* Task brief
Using the data below, repeat all of it precisely.

─── Stored data ───

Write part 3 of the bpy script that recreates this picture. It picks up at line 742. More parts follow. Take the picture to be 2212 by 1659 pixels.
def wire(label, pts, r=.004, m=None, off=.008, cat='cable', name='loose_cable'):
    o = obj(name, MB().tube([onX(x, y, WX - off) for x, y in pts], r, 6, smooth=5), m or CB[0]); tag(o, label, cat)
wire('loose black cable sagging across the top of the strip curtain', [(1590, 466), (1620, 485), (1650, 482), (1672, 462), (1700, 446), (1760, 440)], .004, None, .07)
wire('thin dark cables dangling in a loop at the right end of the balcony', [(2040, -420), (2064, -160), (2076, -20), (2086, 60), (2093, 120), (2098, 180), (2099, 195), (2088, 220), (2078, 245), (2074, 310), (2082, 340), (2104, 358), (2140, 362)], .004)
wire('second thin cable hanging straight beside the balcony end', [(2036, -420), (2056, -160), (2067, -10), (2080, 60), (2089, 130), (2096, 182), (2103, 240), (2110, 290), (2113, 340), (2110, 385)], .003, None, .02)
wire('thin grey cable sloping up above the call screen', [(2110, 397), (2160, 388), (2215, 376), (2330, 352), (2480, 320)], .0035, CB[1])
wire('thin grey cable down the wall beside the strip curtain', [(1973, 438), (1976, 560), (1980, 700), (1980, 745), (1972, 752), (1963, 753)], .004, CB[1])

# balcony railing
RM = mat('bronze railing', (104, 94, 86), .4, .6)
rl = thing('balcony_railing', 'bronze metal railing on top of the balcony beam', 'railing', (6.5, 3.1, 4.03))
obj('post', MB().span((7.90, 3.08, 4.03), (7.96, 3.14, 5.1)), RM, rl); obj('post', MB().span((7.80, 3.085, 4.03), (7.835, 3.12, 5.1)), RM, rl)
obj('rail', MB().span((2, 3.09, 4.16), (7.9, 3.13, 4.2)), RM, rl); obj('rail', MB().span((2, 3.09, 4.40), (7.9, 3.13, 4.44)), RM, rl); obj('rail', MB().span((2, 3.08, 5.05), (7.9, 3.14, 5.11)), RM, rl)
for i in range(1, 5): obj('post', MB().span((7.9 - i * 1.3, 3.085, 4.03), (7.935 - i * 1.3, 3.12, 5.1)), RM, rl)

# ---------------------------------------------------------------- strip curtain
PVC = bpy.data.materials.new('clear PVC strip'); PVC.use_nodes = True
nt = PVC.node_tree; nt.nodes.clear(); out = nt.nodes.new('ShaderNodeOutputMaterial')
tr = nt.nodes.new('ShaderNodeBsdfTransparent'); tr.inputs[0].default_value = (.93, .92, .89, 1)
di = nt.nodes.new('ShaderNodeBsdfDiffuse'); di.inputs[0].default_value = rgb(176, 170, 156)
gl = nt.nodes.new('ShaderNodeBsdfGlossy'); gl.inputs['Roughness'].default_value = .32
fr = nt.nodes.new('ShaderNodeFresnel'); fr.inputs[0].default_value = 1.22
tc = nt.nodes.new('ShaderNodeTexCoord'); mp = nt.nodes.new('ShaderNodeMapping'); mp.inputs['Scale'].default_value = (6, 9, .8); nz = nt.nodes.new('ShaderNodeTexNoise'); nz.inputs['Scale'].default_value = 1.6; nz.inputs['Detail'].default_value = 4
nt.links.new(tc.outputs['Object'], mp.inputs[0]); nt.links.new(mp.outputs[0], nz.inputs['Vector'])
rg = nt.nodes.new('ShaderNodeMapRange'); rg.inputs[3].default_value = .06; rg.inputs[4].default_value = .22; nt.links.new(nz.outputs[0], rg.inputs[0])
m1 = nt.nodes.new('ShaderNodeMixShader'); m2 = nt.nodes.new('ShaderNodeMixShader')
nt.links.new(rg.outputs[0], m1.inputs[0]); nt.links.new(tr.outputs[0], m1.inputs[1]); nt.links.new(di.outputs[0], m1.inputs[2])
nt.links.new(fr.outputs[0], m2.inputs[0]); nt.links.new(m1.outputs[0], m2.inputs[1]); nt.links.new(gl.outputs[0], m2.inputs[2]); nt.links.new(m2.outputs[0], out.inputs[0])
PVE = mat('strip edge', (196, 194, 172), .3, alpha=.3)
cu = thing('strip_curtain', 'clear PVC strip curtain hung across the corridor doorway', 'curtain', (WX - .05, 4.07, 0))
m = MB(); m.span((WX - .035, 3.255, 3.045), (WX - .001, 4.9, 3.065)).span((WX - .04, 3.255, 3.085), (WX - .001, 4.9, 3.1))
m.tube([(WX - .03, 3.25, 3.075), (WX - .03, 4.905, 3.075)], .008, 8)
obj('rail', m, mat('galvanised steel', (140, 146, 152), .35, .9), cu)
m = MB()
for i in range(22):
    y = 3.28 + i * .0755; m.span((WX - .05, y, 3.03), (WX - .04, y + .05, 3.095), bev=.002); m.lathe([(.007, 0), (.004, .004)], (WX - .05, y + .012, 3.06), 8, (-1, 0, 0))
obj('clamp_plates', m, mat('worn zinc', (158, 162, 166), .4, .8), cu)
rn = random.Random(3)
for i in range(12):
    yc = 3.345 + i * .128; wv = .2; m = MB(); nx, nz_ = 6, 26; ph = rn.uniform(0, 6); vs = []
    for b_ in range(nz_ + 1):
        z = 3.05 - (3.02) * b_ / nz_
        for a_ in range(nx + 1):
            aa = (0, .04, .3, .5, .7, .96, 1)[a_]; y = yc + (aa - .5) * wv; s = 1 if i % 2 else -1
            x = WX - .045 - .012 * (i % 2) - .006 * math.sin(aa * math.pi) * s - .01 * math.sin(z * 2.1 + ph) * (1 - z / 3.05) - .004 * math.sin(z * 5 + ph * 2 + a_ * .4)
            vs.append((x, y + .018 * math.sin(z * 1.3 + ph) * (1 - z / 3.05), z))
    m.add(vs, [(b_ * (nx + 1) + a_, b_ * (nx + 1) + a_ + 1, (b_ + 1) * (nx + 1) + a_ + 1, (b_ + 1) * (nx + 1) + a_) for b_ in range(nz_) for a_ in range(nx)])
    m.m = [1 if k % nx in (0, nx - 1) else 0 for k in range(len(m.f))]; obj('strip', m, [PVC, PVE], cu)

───

* Worked answer
Write part 3 of the bpy script that recreates this picture. It picks up at line 742. More parts follow. Take the picture to be 2212 by 1659 pixels.
def wire(label, pts, r=.004, m=None, off=.008, cat='cable', name='loose_cable'):
    o = obj(name, MB().tube([onX(x, y, WX - off) for x, y in pts], r, 6, smooth=5), m or CB[0]); tag(o, label, cat)
wire('loose black cable sagging across the top of the strip curtain', [(1590, 466), (1620, 485), (1650, 482), (1672, 462), (1700, 446), (1760, 440)], .004, None, .07)
wire('thin dark cables dangling in a loop at the right end of the balcony', [(2040, -420), (2064, -160), (2076, -20), (2086, 60), (2093, 120), (2098, 180), (2099, 195), (2088, 220), (2078, 245), (2074, 310), (2082, 340), (2104, 358), (2140, 362)], .004)
wire('second thin cable hanging straight beside the balcony end', [(2036, -420), (2056, -160), (2067, -10), (2080, 60), (2089, 130), (2096, 182), (2103, 240), (2110, 290), (2113, 340), (2110, 385)], .003, None, .02)
wire('thin grey cable sloping up above the call screen', [(2110, 397), (2160, 388), (2215, 376), (2330, 352), (2480, 320)], .0035, CB[1])
wire('thin grey cable down the wall beside the strip curtain', [(1973, 438), (1976, 560), (1980, 700), (1980, 745), (1972, 752), (1963, 753)], .004, CB[1])

# balcony railing
RM = mat('bronze railing', (104, 94, 86), .4, .6)
rl = thing('balcony_railing', 'bronze metal railing on top of the balcony beam', 'railing', (6.5, 3.1, 4.03))
obj('post', MB().span((7.90, 3.08, 4.03), (7.96, 3.14, 5.1)), RM, rl); obj('post', MB().span((7.80, 3.085, 4.03), (7.835, 3.12, 5.1)), RM, rl)
obj('rail', MB().span((2, 3.09, 4.16), (7.9, 3.13, 4.2)), RM, rl); obj('rail', MB().span((2, 3.09, 4.40), (7.9, 3.13, 4.44)), RM, rl); obj('rail', MB().span((2, 3.08, 5.05), (7.9, 3.14, 5.11)), RM, rl)
for i in range(1, 5): obj('post', MB().span((7.9 - i * 1.3, 3.085, 4.03), (7.935 - i * 1.3, 3.12, 5.1)), RM, rl)

# ---------------------------------------------------------------- strip curtain
PVC = bpy.data.materials.new('clear PVC strip'); PVC.use_nodes = True
nt = PVC.node_tree; nt.nodes.clear(); out = nt.nodes.new('ShaderNodeOutputMaterial')
tr = nt.nodes.new('ShaderNodeBsdfTransparent'); tr.inputs[0].default_value = (.93, .92, .89, 1)
di = nt.nodes.new('ShaderNodeBsdfDiffuse'); di.inputs[0].default_value = rgb(176, 170, 156)
gl = nt.nodes.new('ShaderNodeBsdfGlossy'); gl.inputs['Roughness'].default_value = .32
fr = nt.nodes.new('ShaderNodeFresnel'); fr.inputs[0].default_value = 1.22
tc = nt.nodes.new('ShaderNodeTexCoord'); mp = nt.nodes.new('ShaderNodeMapping'); mp.inputs['Scale'].default_value = (6, 9, .8); nz = nt.nodes.new('ShaderNodeTexNoise'); nz.inputs['Scale'].default_value = 1.6; nz.inputs['Detail'].default_value = 4
nt.links.new(tc.outputs['Object'], mp.inputs[0]); nt.links.new(mp.outputs[0], nz.inputs['Vector'])
rg = nt.nodes.new('ShaderNodeMapRange'); rg.inputs[3].default_value = .06; rg.inputs[4].default_value = .22; nt.links.new(nz.outputs[0], rg.inputs[0])
m1 = nt.nodes.new('ShaderNodeMixShader'); m2 = nt.nodes.new('ShaderNodeMixShader')
nt.links.new(rg.outputs[0], m1.inputs[0]); nt.links.new(tr.outputs[0], m1.inputs[1]); nt.links.new(di.outputs[0], m1.inputs[2])
nt.links.new(fr.outputs[0], m2.inputs[0]); nt.links.new(m1.outputs[0], m2.inputs[1]); nt.links.new(gl.outputs[0], m2.inputs[2]); nt.links.new(m2.outputs[0], out.inputs[0])
PVE = mat('strip edge', (196, 194, 172), .3, alpha=.3)
cu = thing('strip_curtain', 'clear PVC strip curtain hung across the corridor doorway', 'curtain', (WX - .05, 4.07, 0))
m = MB(); m.span((WX - .035, 3.255, 3.045), (WX - .001, 4.9, 3.065)).span((WX - .04, 3.255, 3.085), (WX - .001, 4.9, 3.1))
m.tube([(WX - .03, 3.25, 3.075), (WX - .03, 4.905, 3.075)], .008, 8)
obj('rail', m, mat('galvanised steel', (140, 146, 152), .35, .9), cu)
m = MB()
for i in range(22):
    y = 3.28 + i * .0755; m.span((WX - .05, y, 3.03), (WX - .04, y + .05, 3.095), bev=.002); m.lathe([(.007, 0), (.004, .004)], (WX - .05, y + .012, 3.06), 8, (-1, 0, 0))
obj('clamp_plates', m, mat('worn zinc', (158, 162, 166), .4, .8), cu)
rn = random.Random(3)
for i in range(12):
    yc = 3.345 + i * .128; wv = .2; m = MB(); nx, nz_ = 6, 26; ph = rn.uniform(0, 6); vs = []
    for b_ in range(nz_ + 1):
        z = 3.05 - (3.02) * b_ / nz_
        for a_ in range(nx + 1):
            aa = (0, .04, .3, .5, .7, .96, 1)[a_]; y = yc + (aa - .5) * wv; s = 1 if i % 2 else -1
            x = WX - .045 - .012 * (i % 2) - .006 * math.sin(aa * math.pi) * s - .01 * math.sin(z * 2.1 + ph) * (1 - z / 3.05) - .004 * math.sin(z * 5 + ph * 2 + a_ * .4)
            vs.append((x, y + .018 * math.sin(z * 1.3 + ph) * (1 - z / 3.05), z))
    m.add(vs, [(b_ * (nx + 1) + a_, b_ * (nx + 1) + a_ + 1, (b_ + 1) * (nx + 1) + a_ + 1, (b_ + 1) * (nx + 1) + a_) for b_ in range(nz_) for a_ in range(nx)])
    m.m = [1 if k % nx in (0, nx - 1) else 0 for k in range(len(m.f))]; obj('strip', m, [PVC, PVE], cu)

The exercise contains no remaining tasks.